Toyota's executive VP for sales in North America – Jack Hollis – recently dished out his opinions related to the future of EV adoption in the US. In short, Hollis believes it will be difficult for the US to reach its 2030 EV adoption goals due to a lack of consumer demand for electric cars.

Toyota is the world's hybrid champ, and it has been hesitating to dive headfirst into EV development and production for years now. The automaker has even gone so far as to create ad campaigns that promote hybrids over EVs, calling them "self-charging."

Essentially, Toyota believes that consumers should continue to have choices when it comes to their car's powertrain. Moreover, the Japanese automaker insists that those consumers will ultimately make the final decision when it comes to EV adoption.

Meanwhile, the US government hopes some 50 percent or more of new car sales will be of the fully electric variety by 2030. The Biden administration shared the lofty goal in 2021, and since then, many automakers have been pushing forward with EVs and sharing their efforts and plans with the public. 

This isn't the first time Toyota as an automaker, and/or one of its executives has suggested the market isn't ready for EV adoption for a number of reasons, including a lack of charging infrastructure and high starting prices.

With that said, Hollis' statements come at a time when gas prices have been historically high, the demand for EVs is growing exponentially, and most other automakers are making massive investments in the segment.

Teslarati cites a Forbes report that shows EVs made up over 5 percent of the new car market in the US for H1 2022, which was more than double that of the first half of 2021. Nonetheless, Hollis said:

“I don’t think the market is ready.
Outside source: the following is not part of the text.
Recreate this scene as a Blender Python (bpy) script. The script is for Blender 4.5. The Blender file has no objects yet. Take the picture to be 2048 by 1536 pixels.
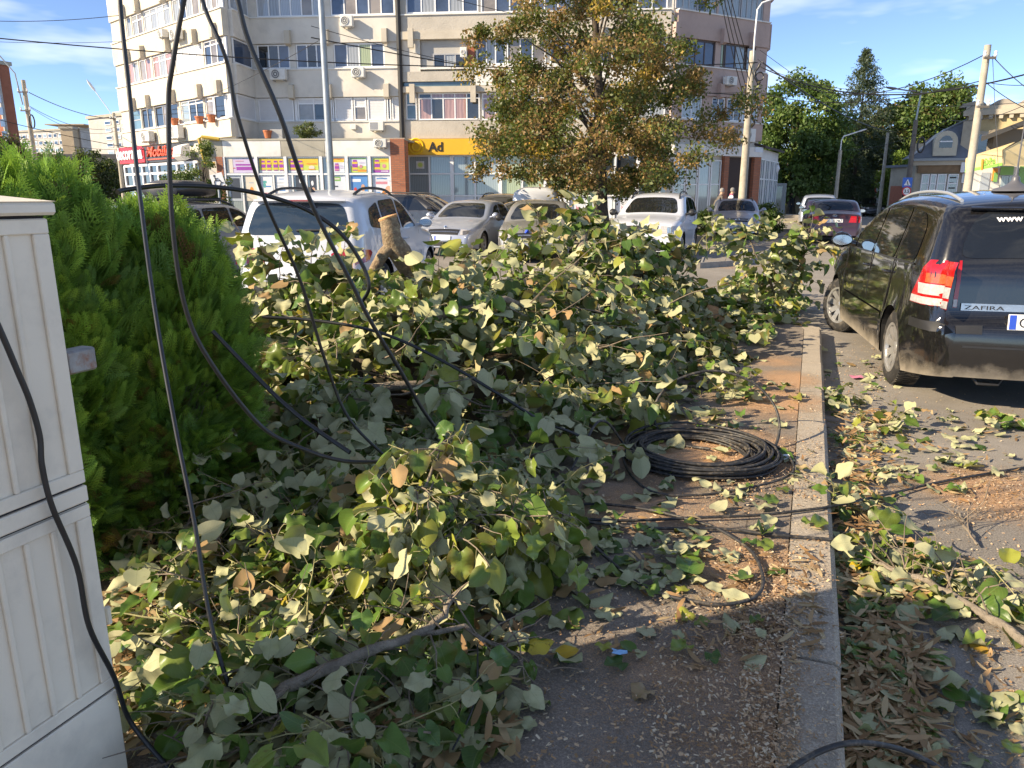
import bpy, bmesh, math, random
import numpy as np
from mathutils import Vector, Matrix

R = math.radians
rng = random.Random(7)
nrng = np.random.default_rng(11)
scene = bpy.context.scene
COL = scene.collection

# ------------------------------------------------------------------ camera
CAM_H, PITCH, FPX = 1.6, R(14.1), 1500.0
cam_data = bpy.data.cameras.new('camera')
cam_data.sensor_width = 36.0
cam_data.lens = FPX / 2048.0 * 36.0
cam_data.clip_start, cam_data.clip_end = 0.05, 3000.0
cam = bpy.data.objects.new('camera', cam_data)
COL.objects.link(cam)
cam.location = (0, 0, CAM_H)
cam.rotation_euler = (R(90) - PITCH, 0, 0)
scene.camera = cam

# ------------------------------------------------------------------ light
SUN_DIR = Vector((1.0, 0.36, -0.57)).normalized()          # the way the light travels
SUN_EL = math.asin(-SUN_DIR.z)
SUN_AZ = math.atan2(-SUN_DIR.x, -SUN_DIR.y)                # clockwise from +Y
world = bpy.data.worlds.new('World')
scene.world = world
world.use_nodes = True
nt = world.node_tree
nt.nodes.clear()
w_out = nt.nodes.new('ShaderNodeOutputWorld')
w_bg = nt.nodes.new('ShaderNodeBackground')
w_sky = nt.nodes.new('ShaderNodeTexSky')
w_sky.sky_type = 'NISHITA'
w_sky.sun_disc = False
w_sky.sun_elevation = SUN_EL
w_sky.sun_rotation = SUN_AZ
w_sky.air_density, w_sky.dust_density, w_sky.ozone_density = 0.46, 0.0, 5.5
w_sky.altitude = 1500
w_bg.inputs['Strength'].default_value = 0.142
# thin high cloud
w_tc = nt.nodes.new('ShaderNodeTexCoord')
w_map = nt.nodes.new('ShaderNodeMapping')
w_map.inputs['Scale'].default_value = (1.6, 1.6, 7.0)
w_noise = nt.nodes.new('ShaderNodeTexNoise')
w_noise.inputs['Scale'].default_value = 2.6
w_noise.inputs['Detail'].default_value = 4
w_noise.inputs['Roughness'].default_value = 0.58
w_ramp = nt.nodes.new('ShaderNodeValToRGB')
w_ramp.color_ramp.elements[0].position, w_ramp.color_ramp.elements[1].position = 0.47, 0.8
w_ramp.color_ramp.elements[1].color = (0.4, 0.4, 0.4, 1)
w_mix = nt.nodes.new('ShaderNodeMixRGB')
w_mix.inputs[2].default_value = (6.0, 6.5, 7.2, 1)
nt.links.new(w_tc.outputs['Generated'], w_map.inputs['Vector'])
nt.links.new(w_map.outputs['Vector'], w_noise.inputs['Vector'])
nt.links.new(w_noise.outputs['Fac'], w_ramp.inputs['Fac'])
nt.links.new(w_ramp.outputs['Color'], w_mix.inputs[0])
nt.links.new(w_sky.outputs['Color'], w_mix.inputs[1])
nt.links.new(w_mix.outputs['Color'], w_bg.inputs['Color'])
nt.links.new(w_bg.outputs['Background'], w_out.inputs['Surface'])

sun_data = bpy.data.lights.new('sun', 'SUN')
sun_data.energy = 3.3
sun_data.angle = R(0.55)
sun_data.color = (1.0, 0.95, 0.87)
sun = bpy.data.objects.new('sun', sun_data)
COL.objects.link(sun)
sun.location = (-30, -10, 30)
sun.rotation_euler = SUN_DIR.to_track_quat('-Z', 'Y').to_euler()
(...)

I don’t think the infrastructure is ready. And even if you were ready to purchase one, and if you could afford it … they’re still too high.”

Hollis went on to share that even though Toyota has been selling hybrids for over 20 years, people still don't want them nearly as much as they do traditionally powered cars. He added that hybrids are more affordable than EVs and they don't cause range anxiety, but we still can't get the masses to buy them. Hollis continued via Teslarati:

“It took 25 years to get to less than 10% (market share) for hybrids — which is affordable, which is done with resources that are available." 

“The consumer isn’t demanding it at that level. The consumer is not screaming, ‘30% or 40% by tomorrow.’ And when you start pushing consumers into things they’re not ready for, some other consequence will occur." 

It should also be noted that Tesla is the only EV-only automaker in the US. Despite its high prices, the company is hugely successful, and the demand for its vehicles is constantly growing.

In fact, about two-thirds (66 percent) of all new battery-electric vehicles sold in the US in the first half of 2022 were Tesla's models, and consumers are waiting as long as a year or more to take delivery. If there were a number of other compelling EVs available on the market today, perhaps people would be buying them instead of waiting for a Tesla.